L’indépendance est à distinguer de l’autonomie qui est la capacité à se donner à soi-même ses propres lois ou au moins à adhérer librement à une loi comme si elle émanait de soi.

Encore faut-il, pour Rousseau, que la loi soit l’expression de la volonté générale. Pour préserver sa liberté dans l’état civil, chaque individu doit paradoxalement renoncer à tous ses droits naturels, et ce pour deux raisons :

si certains hommes conservaient des droits naturels, ceux-ci seraient nécessairement sources de conflits ;

la soumission totale à la volonté générale permet de ne pas être lésé, puisqu’on ne se soumet à personne en particulier, et que, tous faisant de même, on gagne autant que l’on perd.

La soumission à la loi nous rend donc libre à condition que celle-ci soit l’expression de la volonté générale.
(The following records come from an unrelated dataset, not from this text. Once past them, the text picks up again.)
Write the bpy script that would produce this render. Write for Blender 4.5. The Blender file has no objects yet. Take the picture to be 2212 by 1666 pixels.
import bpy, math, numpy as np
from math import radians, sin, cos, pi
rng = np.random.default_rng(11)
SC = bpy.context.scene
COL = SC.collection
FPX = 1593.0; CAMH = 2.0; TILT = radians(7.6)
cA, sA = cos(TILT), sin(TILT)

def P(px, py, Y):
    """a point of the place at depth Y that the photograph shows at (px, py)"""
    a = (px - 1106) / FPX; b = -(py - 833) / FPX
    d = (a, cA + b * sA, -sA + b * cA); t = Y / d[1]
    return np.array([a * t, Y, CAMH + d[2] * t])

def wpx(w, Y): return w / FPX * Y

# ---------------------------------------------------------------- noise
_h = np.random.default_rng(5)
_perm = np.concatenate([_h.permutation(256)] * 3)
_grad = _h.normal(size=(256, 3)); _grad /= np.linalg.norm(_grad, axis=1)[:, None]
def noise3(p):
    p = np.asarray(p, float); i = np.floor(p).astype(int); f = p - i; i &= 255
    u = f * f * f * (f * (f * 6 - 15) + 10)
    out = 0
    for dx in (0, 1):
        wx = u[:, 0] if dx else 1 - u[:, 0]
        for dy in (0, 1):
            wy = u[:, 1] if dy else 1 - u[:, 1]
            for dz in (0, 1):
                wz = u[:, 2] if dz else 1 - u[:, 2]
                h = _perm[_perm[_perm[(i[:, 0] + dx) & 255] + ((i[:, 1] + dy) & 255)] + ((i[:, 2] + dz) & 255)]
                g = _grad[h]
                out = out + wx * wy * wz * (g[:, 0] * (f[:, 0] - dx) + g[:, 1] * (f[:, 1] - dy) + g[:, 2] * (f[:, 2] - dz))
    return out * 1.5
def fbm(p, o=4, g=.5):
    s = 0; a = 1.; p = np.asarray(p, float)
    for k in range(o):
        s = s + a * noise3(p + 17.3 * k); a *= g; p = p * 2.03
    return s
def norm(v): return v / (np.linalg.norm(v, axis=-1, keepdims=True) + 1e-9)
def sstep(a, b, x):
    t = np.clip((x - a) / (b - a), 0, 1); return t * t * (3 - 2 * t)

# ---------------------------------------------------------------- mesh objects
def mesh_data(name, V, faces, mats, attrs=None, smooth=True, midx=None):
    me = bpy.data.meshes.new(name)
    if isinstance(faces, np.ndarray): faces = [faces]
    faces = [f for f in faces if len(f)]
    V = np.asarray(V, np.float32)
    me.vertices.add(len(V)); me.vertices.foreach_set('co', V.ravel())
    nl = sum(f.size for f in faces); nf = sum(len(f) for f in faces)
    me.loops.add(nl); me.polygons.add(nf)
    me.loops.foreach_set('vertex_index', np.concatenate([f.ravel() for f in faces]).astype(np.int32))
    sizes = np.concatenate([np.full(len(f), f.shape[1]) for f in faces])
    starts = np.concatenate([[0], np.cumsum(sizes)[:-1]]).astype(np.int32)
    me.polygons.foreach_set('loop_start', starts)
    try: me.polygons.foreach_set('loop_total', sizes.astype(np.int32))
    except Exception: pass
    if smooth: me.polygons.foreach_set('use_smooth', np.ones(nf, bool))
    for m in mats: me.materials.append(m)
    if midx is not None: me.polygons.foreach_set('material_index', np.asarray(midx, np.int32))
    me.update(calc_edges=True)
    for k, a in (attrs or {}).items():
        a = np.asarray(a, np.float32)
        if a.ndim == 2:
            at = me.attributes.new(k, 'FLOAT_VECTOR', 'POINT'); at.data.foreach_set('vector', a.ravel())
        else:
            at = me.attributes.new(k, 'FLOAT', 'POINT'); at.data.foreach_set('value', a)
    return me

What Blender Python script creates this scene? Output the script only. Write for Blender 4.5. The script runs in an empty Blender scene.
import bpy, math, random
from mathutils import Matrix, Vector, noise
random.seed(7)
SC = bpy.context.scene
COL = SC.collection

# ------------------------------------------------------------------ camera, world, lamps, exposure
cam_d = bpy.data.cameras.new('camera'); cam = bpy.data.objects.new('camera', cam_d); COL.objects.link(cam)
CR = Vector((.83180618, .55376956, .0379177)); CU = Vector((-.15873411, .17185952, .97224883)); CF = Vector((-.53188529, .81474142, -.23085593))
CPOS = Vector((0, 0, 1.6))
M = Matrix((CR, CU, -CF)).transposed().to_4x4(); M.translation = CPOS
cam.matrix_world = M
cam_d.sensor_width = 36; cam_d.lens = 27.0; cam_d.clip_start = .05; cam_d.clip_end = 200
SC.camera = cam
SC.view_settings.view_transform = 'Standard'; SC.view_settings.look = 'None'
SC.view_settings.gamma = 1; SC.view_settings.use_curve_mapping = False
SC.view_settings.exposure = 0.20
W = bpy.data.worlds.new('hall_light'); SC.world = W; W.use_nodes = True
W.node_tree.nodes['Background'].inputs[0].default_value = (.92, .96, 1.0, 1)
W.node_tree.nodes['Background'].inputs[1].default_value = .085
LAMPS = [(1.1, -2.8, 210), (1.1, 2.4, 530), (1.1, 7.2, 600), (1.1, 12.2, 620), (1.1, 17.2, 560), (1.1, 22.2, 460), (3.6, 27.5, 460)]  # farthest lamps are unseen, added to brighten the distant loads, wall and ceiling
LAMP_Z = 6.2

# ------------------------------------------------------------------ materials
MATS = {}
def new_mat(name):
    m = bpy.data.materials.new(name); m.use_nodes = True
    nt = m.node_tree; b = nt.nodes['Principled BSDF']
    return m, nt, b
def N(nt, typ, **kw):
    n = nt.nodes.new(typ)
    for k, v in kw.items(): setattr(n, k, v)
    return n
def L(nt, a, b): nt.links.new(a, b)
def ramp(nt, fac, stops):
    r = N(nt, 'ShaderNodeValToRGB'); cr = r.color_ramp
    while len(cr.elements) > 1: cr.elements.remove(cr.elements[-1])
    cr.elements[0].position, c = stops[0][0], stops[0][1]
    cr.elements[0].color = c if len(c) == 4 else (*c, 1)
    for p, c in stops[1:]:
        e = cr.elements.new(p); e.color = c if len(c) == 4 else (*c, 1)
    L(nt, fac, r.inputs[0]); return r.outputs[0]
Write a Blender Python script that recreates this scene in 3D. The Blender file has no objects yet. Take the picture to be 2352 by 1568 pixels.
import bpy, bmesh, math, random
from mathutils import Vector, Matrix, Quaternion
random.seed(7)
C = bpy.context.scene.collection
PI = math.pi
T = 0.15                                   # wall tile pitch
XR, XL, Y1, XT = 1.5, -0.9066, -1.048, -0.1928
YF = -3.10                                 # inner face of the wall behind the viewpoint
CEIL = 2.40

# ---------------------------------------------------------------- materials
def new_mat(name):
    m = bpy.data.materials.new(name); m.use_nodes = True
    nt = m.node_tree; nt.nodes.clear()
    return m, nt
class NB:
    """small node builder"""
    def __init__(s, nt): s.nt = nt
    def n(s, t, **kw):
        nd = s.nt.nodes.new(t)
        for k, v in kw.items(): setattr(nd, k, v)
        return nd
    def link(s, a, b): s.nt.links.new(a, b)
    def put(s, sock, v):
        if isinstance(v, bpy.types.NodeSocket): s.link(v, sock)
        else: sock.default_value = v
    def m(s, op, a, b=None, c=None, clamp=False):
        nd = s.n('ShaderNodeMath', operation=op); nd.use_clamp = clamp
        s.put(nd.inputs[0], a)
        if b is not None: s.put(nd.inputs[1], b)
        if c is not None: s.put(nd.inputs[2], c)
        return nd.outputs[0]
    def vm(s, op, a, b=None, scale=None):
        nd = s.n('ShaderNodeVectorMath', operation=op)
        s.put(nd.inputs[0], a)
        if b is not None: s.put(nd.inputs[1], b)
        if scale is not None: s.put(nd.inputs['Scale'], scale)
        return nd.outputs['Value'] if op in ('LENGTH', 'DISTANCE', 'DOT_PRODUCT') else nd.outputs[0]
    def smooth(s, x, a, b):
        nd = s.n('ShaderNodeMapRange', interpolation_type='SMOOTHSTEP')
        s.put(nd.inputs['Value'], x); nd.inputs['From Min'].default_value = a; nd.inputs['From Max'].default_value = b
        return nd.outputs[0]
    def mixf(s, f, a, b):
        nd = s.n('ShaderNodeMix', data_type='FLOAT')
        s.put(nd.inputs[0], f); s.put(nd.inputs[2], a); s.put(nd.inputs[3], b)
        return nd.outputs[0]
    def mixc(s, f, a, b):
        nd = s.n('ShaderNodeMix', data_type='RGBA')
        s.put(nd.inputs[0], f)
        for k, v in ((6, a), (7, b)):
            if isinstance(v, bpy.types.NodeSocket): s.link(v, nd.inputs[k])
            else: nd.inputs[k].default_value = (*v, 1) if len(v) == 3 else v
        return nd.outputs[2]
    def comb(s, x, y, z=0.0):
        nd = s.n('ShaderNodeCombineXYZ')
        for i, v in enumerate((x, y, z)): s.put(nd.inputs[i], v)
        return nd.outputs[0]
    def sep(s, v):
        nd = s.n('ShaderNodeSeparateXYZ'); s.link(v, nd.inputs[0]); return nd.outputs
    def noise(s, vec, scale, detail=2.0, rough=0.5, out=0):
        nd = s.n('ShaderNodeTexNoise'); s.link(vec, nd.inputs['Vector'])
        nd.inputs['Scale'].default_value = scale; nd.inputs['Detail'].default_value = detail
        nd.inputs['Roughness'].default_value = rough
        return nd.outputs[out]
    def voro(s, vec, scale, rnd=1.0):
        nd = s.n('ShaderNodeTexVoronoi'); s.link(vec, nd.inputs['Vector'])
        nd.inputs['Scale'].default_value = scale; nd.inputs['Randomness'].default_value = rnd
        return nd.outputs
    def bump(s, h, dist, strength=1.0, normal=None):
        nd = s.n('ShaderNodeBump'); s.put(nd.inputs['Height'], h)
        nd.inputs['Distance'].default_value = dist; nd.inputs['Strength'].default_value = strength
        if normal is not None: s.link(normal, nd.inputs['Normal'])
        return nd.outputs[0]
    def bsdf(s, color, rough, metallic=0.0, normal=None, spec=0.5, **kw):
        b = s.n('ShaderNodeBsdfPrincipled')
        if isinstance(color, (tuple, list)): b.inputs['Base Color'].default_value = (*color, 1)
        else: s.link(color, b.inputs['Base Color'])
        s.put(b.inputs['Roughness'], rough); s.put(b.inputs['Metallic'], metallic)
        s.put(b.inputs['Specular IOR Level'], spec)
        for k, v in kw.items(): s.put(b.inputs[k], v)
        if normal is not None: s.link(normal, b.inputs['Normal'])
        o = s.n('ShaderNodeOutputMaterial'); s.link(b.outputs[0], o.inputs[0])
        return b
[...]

Ce qui amène à une affirmation paradoxale : si quelqu’un refuse d’obéir à la loi comme expression de la volonté générale, il faut qu’il soit contraint à le faire par le corps social, c’est-à-dire, selon Rousseau, « qu’on le forcera à être libre ».

c) La liberté comme autonomie selon Kant

Cette idée de liberté comme autonomie se retrouve dans le concept de loi morale chez Emmanuel Kant (1724-1804), dans la Critique de la raison pratique : je suis libre, donc je suis non seulement responsable de mes actes, mais c’est ma liberté qui me permet d’agir moralement, car c’est parce que je suis libre que je peux me donner à moi-même une loi et ensuite la suivre librement. Ma raison me permet en effet de me donner une loi qui doit pouvoir valoir universellement : ma liberté morale ne consiste donc pas à faire ce que je veux, mais à obéir à la loi morale que je me suis fixée. Il s’agit donc d’une autonomie morale, parce que cette loi ne vient pas de l’extérieur (je n’agis pas moralement parce que par exemple Dieu ou mes parents m’ont prescrit que je devais agir ainsi).